The development company filed an appeal challenging the Local Committee’s decision. The Appeals Committee rejected this appeal once it, too, found that the building in question was built without a permit, and that the incentives of additional building rights under TAMA 38 could not be given to such a building. Hence the petition to the Tel Aviv District Court.

 

The development company claimed that both the Local Committee’s and the Appeals Committee’s decisions must be set aside, and that the provisions of TAMA 38 and the RS/3838 plan must be applied to the building. In addition, the development company argued that even if it were impossible to locate the permit according to which the building was constructed, in effect, the construction contractor paid all the fees and taxes required by the city of Hod HaSharon back in 1976 and thus the city itself considered the building to have been built under a building permit.
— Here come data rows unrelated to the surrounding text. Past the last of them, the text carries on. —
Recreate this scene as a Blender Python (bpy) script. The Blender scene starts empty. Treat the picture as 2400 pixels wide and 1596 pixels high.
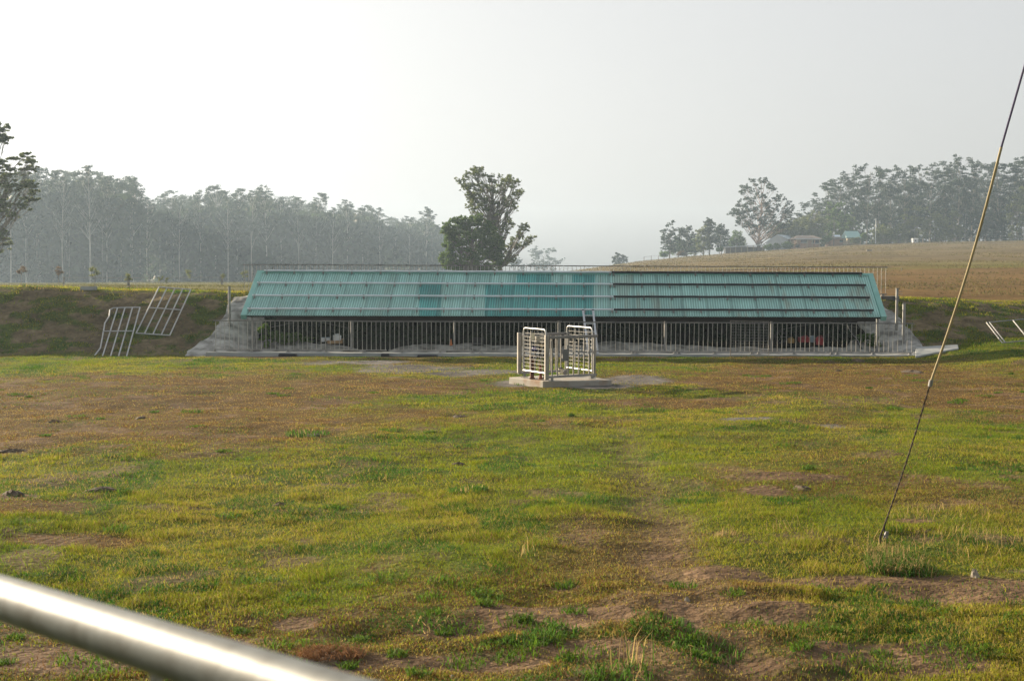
import bpy, math, random
import numpy as np
from mathutils import Vector, Matrix
R = math.radians
random.seed(7); rng = np.random.default_rng(7)
S = bpy.context.scene
COL = S.collection

# ------------------------------------------------------------ camera
F = 3200.0; CX, CY = 1200.0, 798.0; EYE = 2.5
PITCH = math.atan(158/F); ROLL = R(0.245)
fw = Vector((0, math.cos(PITCH), -math.sin(PITCH)))
r0 = Vector((1, 0, 0)); u0 = r0.cross(fw)
rt = r0*math.cos(ROLL) + u0*math.sin(ROLL)
up = u0*math.cos(ROLL) - r0*math.sin(ROLL)
cam_d = bpy.data.cameras.new('camera'); cam = bpy.data.objects.new('camera', cam_d); COL.objects.link(cam)
M3 = Matrix((rt, up, -fw)).transposed()
cam.matrix_world = Matrix.Translation((0, 0, EYE)) @ M3.to_4x4()
cam_d.sensor_width = 36; cam_d.lens = 36*F/2400
cam_d.clip_start = 0.05; cam_d.clip_end = 6000
cam_d.dof.use_dof = True; cam_d.dof.focus_distance = 38; cam_d.dof.aperture_fstop = 9.0
S.camera = cam

# ------------------------------------------------------------ sky and sun
SUN_AZ, SUN_EL = 48.0, 15.0      # degrees left of the view direction, above the horizon
W = bpy.data.worlds.new('World'); S.world = W; W.use_nodes = True
wn = W.node_tree.nodes; wl = W.node_tree.links
bg = wn['Background']
sky = wn.new('ShaderNodeTexSky'); sky.sky_type = 'NISHITA'; sky.sun_disc = False
sky.sun_elevation = R(SUN_EL); sky.sun_rotation = R(-SUN_AZ)
sky.air_density = 1.0; sky.dust_density = 6.0; sky.ozone_density = 1.0; sky.altitude = 0
hs = wn.new('ShaderNodeHueSaturation'); hs.inputs['Saturation'].default_value = 0.36; hs.inputs['Value'].default_value = 1.75
wl.new(sky.outputs[0], hs.inputs['Color']); gm = wn.new('ShaderNodeGamma'); gm.inputs[1].default_value = .36; wl.new(hs.outputs[0], gm.inputs[0]); wl.new(gm.outputs[0], bg.inputs['Color'])
bg.inputs['Strength'].default_value = 0.132
sd = bpy.data.lights.new('sun', 'SUN'); sd.energy = 5.0; sd.angle = R(0.6); sd.color = (1.0, 0.83, 0.60)
so = bpy.data.objects.new('sun', sd); COL.objects.link(so)
sdir = Vector((-math.sin(R(SUN_AZ))*math.cos(R(SUN_EL)), math.cos(R(SUN_AZ))*math.cos(R(SUN_EL)), math.sin(R(SUN_EL))))
so.rotation_euler = sdir.to_track_quat('Z', 'Y').to_euler(); so.location = (-60, 60, 40)
S.view_settings.view_transform = 'Standard'; S.view_settings.look = 'None'
S.view_settings.exposure = 1.62; S.view_settings.gamma = 1.0
S.cycles.max_bounces = 6; S.cycles.diffuse_bounces = 3; S.cycles.glossy_bounces = 2
S.cycles.transmission_bounces = 3; S.cycles.transparent_max_bounces = 8; S.cycles.volume_bounces = 0
S.cycles.use_denoising = True
try: S.cycles.denoiser = 'OPENIMAGEDENOISE'; S.cycles.denoising_prefilter = 'ACCURATE'
except Exception: pass

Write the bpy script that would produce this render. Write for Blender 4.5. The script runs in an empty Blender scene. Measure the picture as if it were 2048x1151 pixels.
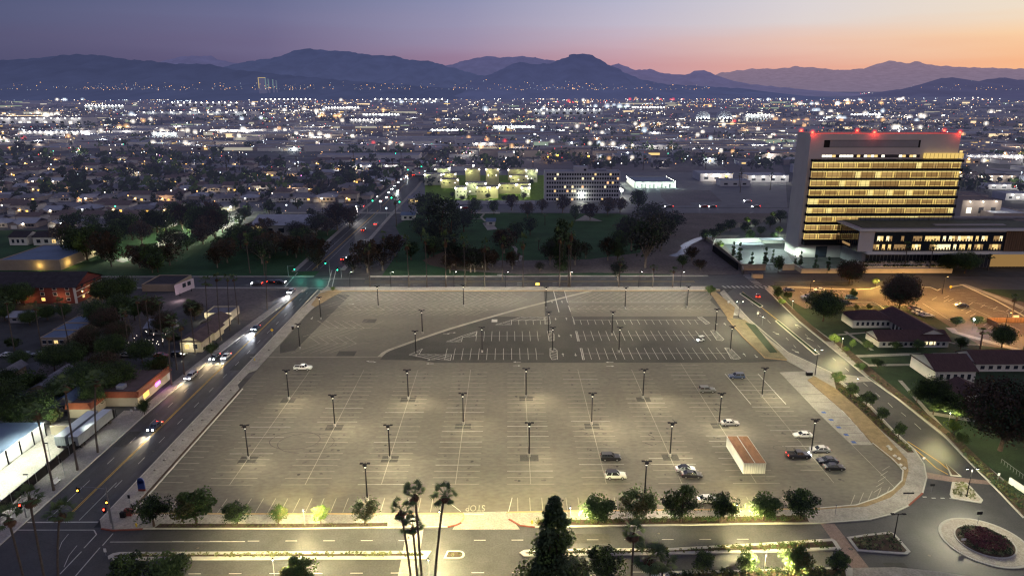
import bpy, math, random
from mathutils import Vector, Matrix
R = math.radians
rnd = random.Random(7)
sc = bpy.context.scene
COL = sc.collection

# ------------------------------------------------------------------ camera and the measuring helpers
CH, CF, PIT, YAW = 85.0, 1365.0, R(16.2), R(-0.34)
cam_d = bpy.data.cameras.new('camera'); cam_d.sensor_width = 36; cam_d.lens = CF/2048*36
cam_d.clip_start = 1; cam_d.clip_end = 120000
cam = bpy.data.objects.new('camera', cam_d); COL.objects.link(cam)
cam.location = (0, 0, CH); cam.rotation_euler = (math.pi/2-PIT, 0, YAW)
sc.camera = cam

def ray(px, py):
    u = (px-1024)/CF; v = (py-575.5)/CF
    dx, dy, dz = u, math.cos(PIT)-v*math.sin(PIT), -math.sin(PIT)-v*math.cos(PIT)
    c, s = math.cos(YAW), math.sin(YAW)
    return dx*c-dy*s, dx*s+dy*c, dz
def P(px, py, z=0.0):          # survey: photo pixel -> point on the level z
    d = ray(px, py); t = (z-CH)/d[2]
    return (d[0]*t, d[1]*t)
def Q(px, py, Y):              # survey: photo pixel -> (x, z) on the wall plane y = Y
    d = ray(px, py); t = Y/d[1]
    return (d[0]*t, CH+d[2]*t)
def PP(*pts): return [P(a, b) for a, b in pts]

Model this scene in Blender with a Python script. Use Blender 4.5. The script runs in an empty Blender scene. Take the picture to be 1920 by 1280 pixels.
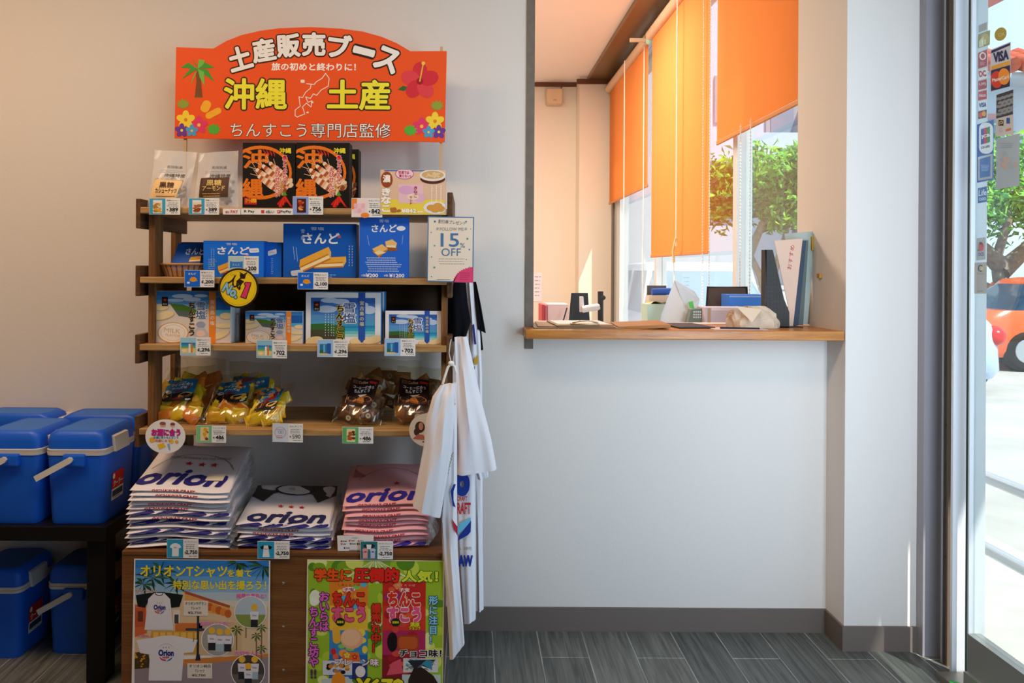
import bpy, bmesh, math, random
from mathutils import Vector, Matrix

rng = random.Random(7)
SC = bpy.context.scene
COL = SC.collection
F, PX, PY, H, ROLL = 1350.0, 880.0, 505.0, 1.28, 0.006
PI = math.pi

# ------------------------------------------------------------ camera
cam = bpy.data.cameras.new('camera')
cam.sensor_width = 36.0
cam.lens = F / 1920 * 36
cam.shift_x = (960 - PX) / 1920
cam.shift_y = -(640 - PY) / 1920
cam.clip_start = 0.02
cam.clip_end = 300
camo = bpy.data.objects.new('camera', cam)
COL.objects.link(camo)
camo.location = (0, 0, H)
camo.matrix_world = Matrix.Translation((0, 0, H)) @ Matrix.Rotation(PI / 2, 4, 'X') @ Matrix.Rotation(ROLL, 4, 'Z')
SC.camera = camo

# ------------------------------------------------------------ sky, sun, lamps, exposure
SC.view_settings.view_transform = 'Standard'
SC.view_settings.look = 'None'
SC.view_settings.gamma = 1
SC.view_settings.use_curve_mapping = False
SC.view_settings.exposure = 0.0
SC.cycles.use_denoising = True
SC.cycles.max_bounces = 10
SC.cycles.transparent_max_bounces = 24
SC.cycles.caustics_reflective = False
SC.cycles.caustics_refractive = False
SC.cycles.sample_clamp_indirect = 6

def lin(c):
    if isinstance(c, str):
        c = tuple(int(c[i:i + 2], 16) for i in (0, 2, 4))
    return tuple(((x / 255) / 12.92 if x / 255 <= 0.04045 else (((x / 255) + 0.055) / 1.055) ** 2.4) for x in c) + (1.0,)

w = bpy.data.worlds.new('sky')
SC.world = w
w.use_nodes = True
w.node_tree.nodes['Background'].inputs[0].default_value = lin('C9E2FF')
w.node_tree.nodes['Background'].inputs[1].default_value = 1.6

def sun(loc_dir, energy, color):
    l = bpy.data.lights.new('sun', 'SUN')
    l.energy = energy
    l.color = color
    l.angle = math.radians(0.6)
    o = bpy.data.objects.new('sun', l)
    COL.objects.link(o)
    o.location = (8, -3, 12)
    o.rotation_euler = Vector(loc_dir).to_track_quat('-Z', 'Y').to_euler()

sun((-0.36, 0.62, -0.95), 7.0, (1.0, 0.95, 0.86))

def area(name, loc, aim, sx, sy, energy, color, portal=False, spread=180):
    l = bpy.data.lights.new(name, 'AREA')
    l.shape = 'RECTANGLE'
    l.size, l.size_y = sx, sy
    l.energy = energy
    l.color = color
    l.spread = math.radians(spread)
    if portal:
        l.cycles.is_portal = True
    o = bpy.data.objects.new(name, l)
    COL.objects.link(o)
    o.location = loc
    o.rotation_euler = Vector(aim).to_track_quat('-Z', 'Y').to_euler()

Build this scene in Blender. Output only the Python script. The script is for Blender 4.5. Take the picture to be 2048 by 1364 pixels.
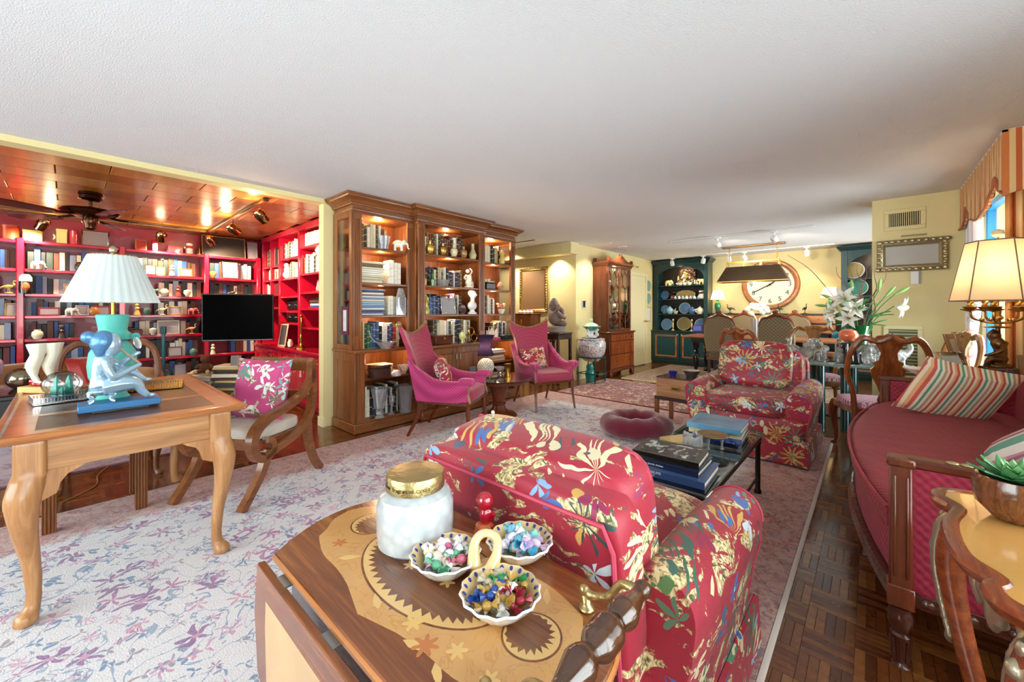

Moreover, the development company maintained that in the year 2000 the Local Committee decided to retroactively approve the building’s building permit for the purpose of new building additions on its roof. Further, under the presumption of the validity of an administrative action, it must be held that the building was lawfully constructed, as it is presumed that the Local Committee would not have approved additions to a building that was built unlawfully.

 

The Local Committee and the Appeals Committee argued that the court ought not to intervene in decisions by planning institutions unless such decisions included an administrative flaw. The case at hand, they argued, does not justify such intervention. Additionally, they claimed that the building does not full under TAMA 38 and the RS/3838 plan, with or without the incentives. The purpose of the distinction between structures that have building permits and those without them is clear: the desire to reinforce buildings at risk of earthquakes is not intended to cure construction non-compliance and is not designed to “launder” buildings constructed without a permit.

 

“In light of the obvious conclusion, whereby the building does not and never had a building permit, it is clear that the incentives granted to buildings for which a building permit was granted prior to 1.1.1980, cannot be applied to it, as this is completely inconsistent with the provisions of TAMA 38 and the provisions of the RS/3838 plan. Moreover, because the building was not granted a building permit to this very day (as opposed to the general decision dated July 5, 2000, to grant a building permit, a decision that was not implemented to this day), the provisions of TAMA 38 cannot at all apply to the building, even without the building incentives. And note: to the extent the building’s tenants finally arrange for the granting of a building permit, then TAMA 38 would apply to the building, but the Petitioner still would not be entitled to the incentive reserved only to buildings that were granted building permits prior to 1.1.1980. This is the outcome had I concluded that the Local Committee’s decision dated July 5, 2000, constituted an actual building permit. Then, too, the Petitioner could not benefit from the building incentives, as this case as well would concern a building permit granted after 1.1.1980, or in other words the operative date.”